Pseudonymity Narrowed to the Login Screen
The biometric portrait is not the only concern. In a March 2026 analysis, epicenter.works identified five structural problems in the Commission's draft implementing acts. The most technically significant is what has happened to pseudonymity.
The parent regulation guarantees pseudonymous access where no legal identity requirement exists — social media platforms, news portals, age-gating services, gambling sites. The implementing acts as drafted, however, restrict pseudonymity to the authentication step only: the moment of logging in. Once a session is established, relying parties can request additional PID attributes, and the Wallet specification as written does not give the wallet software a mechanism to refuse requests that exceed legal entitlement. The result, epicenter.works argues, is that the guarantee of pseudonymity is theoretical at the regulation layer and practically nullified at the implementation layer.

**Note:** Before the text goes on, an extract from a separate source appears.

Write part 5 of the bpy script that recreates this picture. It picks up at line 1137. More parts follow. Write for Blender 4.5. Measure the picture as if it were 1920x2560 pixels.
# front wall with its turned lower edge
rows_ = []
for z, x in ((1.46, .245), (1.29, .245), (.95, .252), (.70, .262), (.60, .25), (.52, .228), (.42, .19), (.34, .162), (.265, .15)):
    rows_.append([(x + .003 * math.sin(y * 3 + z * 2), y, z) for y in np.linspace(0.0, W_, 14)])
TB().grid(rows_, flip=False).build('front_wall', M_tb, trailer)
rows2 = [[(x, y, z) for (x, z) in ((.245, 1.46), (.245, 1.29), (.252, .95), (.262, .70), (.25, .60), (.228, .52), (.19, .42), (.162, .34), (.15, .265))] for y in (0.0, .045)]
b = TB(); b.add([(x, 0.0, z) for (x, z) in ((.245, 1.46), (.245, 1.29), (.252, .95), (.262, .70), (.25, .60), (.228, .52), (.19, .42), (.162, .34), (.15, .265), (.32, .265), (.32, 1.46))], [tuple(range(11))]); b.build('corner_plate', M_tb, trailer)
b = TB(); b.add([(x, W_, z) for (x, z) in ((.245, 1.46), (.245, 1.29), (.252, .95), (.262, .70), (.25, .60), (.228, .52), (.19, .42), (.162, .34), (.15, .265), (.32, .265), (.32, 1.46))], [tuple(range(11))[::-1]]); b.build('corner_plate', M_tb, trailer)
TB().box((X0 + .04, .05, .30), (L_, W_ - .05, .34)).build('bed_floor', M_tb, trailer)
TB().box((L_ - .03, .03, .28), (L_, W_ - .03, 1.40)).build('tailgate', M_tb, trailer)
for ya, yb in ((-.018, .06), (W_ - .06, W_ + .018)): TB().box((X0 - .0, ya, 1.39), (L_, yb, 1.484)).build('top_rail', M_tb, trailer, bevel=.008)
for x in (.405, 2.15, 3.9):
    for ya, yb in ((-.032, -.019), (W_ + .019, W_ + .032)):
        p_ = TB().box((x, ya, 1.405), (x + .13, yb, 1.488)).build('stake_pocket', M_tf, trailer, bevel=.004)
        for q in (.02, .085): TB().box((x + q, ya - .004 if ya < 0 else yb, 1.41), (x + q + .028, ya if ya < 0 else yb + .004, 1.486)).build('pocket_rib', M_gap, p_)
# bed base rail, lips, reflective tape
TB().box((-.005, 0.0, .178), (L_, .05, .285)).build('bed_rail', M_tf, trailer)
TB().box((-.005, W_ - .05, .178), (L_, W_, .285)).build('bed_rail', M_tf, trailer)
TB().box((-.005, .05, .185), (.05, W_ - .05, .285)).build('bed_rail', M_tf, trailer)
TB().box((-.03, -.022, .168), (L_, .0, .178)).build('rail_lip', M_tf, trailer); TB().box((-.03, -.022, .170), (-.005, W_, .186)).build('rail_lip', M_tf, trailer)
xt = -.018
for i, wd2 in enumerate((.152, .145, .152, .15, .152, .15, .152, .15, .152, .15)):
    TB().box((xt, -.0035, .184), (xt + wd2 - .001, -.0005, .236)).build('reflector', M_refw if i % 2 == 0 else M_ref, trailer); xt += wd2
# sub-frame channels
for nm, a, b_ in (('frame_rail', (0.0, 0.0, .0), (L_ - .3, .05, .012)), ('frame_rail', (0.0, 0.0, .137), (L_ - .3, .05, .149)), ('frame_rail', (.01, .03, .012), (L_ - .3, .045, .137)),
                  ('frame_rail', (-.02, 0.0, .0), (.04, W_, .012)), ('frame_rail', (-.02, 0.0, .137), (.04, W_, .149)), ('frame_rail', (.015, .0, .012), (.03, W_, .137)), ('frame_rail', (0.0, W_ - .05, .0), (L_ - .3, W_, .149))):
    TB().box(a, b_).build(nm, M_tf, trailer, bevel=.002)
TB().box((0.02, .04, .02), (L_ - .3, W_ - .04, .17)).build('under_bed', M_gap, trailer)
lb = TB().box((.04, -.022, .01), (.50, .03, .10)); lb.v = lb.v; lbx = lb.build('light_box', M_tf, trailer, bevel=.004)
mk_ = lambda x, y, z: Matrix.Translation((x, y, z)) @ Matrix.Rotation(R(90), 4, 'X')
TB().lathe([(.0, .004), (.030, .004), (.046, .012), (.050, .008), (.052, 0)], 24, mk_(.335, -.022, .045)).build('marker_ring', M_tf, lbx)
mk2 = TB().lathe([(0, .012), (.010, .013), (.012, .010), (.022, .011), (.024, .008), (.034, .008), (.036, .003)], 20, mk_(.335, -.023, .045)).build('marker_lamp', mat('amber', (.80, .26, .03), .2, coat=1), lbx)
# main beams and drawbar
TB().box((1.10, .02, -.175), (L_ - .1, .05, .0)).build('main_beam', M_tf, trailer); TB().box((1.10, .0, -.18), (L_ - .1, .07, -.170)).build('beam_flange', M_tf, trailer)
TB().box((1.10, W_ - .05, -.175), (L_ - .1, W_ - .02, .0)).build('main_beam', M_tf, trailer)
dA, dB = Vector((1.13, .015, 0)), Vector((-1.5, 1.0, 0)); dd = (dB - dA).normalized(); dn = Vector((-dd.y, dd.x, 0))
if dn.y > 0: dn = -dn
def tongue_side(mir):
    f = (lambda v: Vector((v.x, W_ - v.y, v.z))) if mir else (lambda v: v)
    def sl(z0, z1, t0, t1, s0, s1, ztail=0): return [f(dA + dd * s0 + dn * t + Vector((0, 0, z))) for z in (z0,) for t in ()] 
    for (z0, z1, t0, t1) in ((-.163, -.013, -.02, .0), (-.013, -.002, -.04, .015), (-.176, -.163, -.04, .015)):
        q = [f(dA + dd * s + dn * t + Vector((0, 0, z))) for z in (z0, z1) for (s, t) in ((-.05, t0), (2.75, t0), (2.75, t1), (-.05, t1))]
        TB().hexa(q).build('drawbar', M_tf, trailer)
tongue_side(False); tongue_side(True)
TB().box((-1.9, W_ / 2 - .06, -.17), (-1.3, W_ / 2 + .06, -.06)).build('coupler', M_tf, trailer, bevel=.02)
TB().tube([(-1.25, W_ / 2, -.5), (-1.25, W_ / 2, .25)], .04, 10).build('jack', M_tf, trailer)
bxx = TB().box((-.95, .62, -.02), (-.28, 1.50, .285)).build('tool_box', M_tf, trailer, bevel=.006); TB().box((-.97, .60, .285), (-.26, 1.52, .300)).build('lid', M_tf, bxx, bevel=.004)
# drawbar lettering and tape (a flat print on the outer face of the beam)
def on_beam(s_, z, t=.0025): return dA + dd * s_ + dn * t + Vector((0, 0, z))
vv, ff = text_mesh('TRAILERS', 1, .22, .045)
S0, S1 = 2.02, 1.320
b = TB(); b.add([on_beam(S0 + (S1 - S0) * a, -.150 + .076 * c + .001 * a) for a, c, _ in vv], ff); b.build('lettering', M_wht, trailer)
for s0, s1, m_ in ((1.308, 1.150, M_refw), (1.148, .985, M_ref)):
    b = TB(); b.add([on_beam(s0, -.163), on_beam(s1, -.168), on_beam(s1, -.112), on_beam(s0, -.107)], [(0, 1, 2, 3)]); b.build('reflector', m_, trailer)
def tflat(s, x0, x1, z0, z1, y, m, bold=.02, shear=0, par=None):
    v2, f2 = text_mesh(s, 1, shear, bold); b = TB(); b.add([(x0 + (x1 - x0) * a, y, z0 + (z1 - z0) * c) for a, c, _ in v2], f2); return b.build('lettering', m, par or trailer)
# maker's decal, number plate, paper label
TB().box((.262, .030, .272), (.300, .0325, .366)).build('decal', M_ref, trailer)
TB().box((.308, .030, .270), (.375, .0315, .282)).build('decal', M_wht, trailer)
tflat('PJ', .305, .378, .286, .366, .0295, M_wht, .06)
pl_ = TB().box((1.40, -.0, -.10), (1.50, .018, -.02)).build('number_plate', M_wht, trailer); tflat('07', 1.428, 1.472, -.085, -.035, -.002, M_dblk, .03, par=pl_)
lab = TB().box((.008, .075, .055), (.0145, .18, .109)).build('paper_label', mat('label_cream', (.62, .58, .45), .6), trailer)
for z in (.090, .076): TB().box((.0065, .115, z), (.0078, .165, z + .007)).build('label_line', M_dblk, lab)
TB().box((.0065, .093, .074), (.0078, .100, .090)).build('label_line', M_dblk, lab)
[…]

Epicenter.works also identifies a weakening of anti-tracking language: draft specifications changed "prevent" linkability and traceability to merely "hinder" it — a formulation that satisfies the letter of the requirement while permitting correlation attacks that the Parliament had sought to block.
The Case for the Commission's Approach
It would be unfair to dismiss the Commission's position without stating it fairly. Biometric portraits in digital identity are genuinely useful for in-person verification — border crossings, age-sensitive retail, healthcare — and ISO 18013-5 alignment matters if European wallets are to be accepted internationally. A wallet standard that diverges from global mobile driving licence norms risks creating a EU-only island. The Commission can also argue that implementing acts are the appropriate instrument for technical specifications, and that member-state discretion on biometric opt-outs is a real concession.
Even on pseudonymity, there is a coherent argument: some services legitimately need attributes beyond a login credential, and specifying those interactions in implementing acts rather than in the regulation itself is legally orthodox.
Why the Delegation Gap Is Still a Problem
The issue is not that implementing acts exist — it is the direction of their travel. The Parliament during trilog negotiations explicitly removed language that would have mandated biometric processing. When the Commission reintroduces that requirement through technical specifications that are adopted by committee rather than by co-decision, the parliamentary check is bypassed entirely. The same logic applies to pseudonymity: the regulation says pseudonymous access must be available; the implementing act constrains it to a narrow authentication window. The effect is that a political trade enacted by elected legislators is reversed by a technocratic process that receives far less scrutiny.
Epicenter.works has argued for three specific fixes: extend pseudonymity protection to cover all wallet interactions (not just authentication); require member states — not just permit them — to offer biometric portrait opt-outs; and restore "prevent" language for linkability and tracking.
What Proportionate Regulation Actually Looks Like
The EUDI Wallet is a valuable piece of infrastructure if done right. Over 550 organisations across 26 member states plus Norway, Iceland, and Ukraine are already testing it in large-scale pilots. A late-2026 mandatory rollout to every EU citizen and resident is one of the most ambitious digital identity deployments in history. That ambition makes the privacy architecture more important, not less.
A privacy-respecting minimum dataset would separate authentication credentials from attribute data, permit biometric portraits only where legally required for a specific use case (e.g., border control, not online booksellers), and impose a hard prohibition on relying parties requesting attributes beyond their legal basis regardless of what the wallet could supply. The technical implementing acts still have time to be corrected — but only if the Commission treats the privacy commitments in the parent regulation as binding constraints rather than aspirational defaults.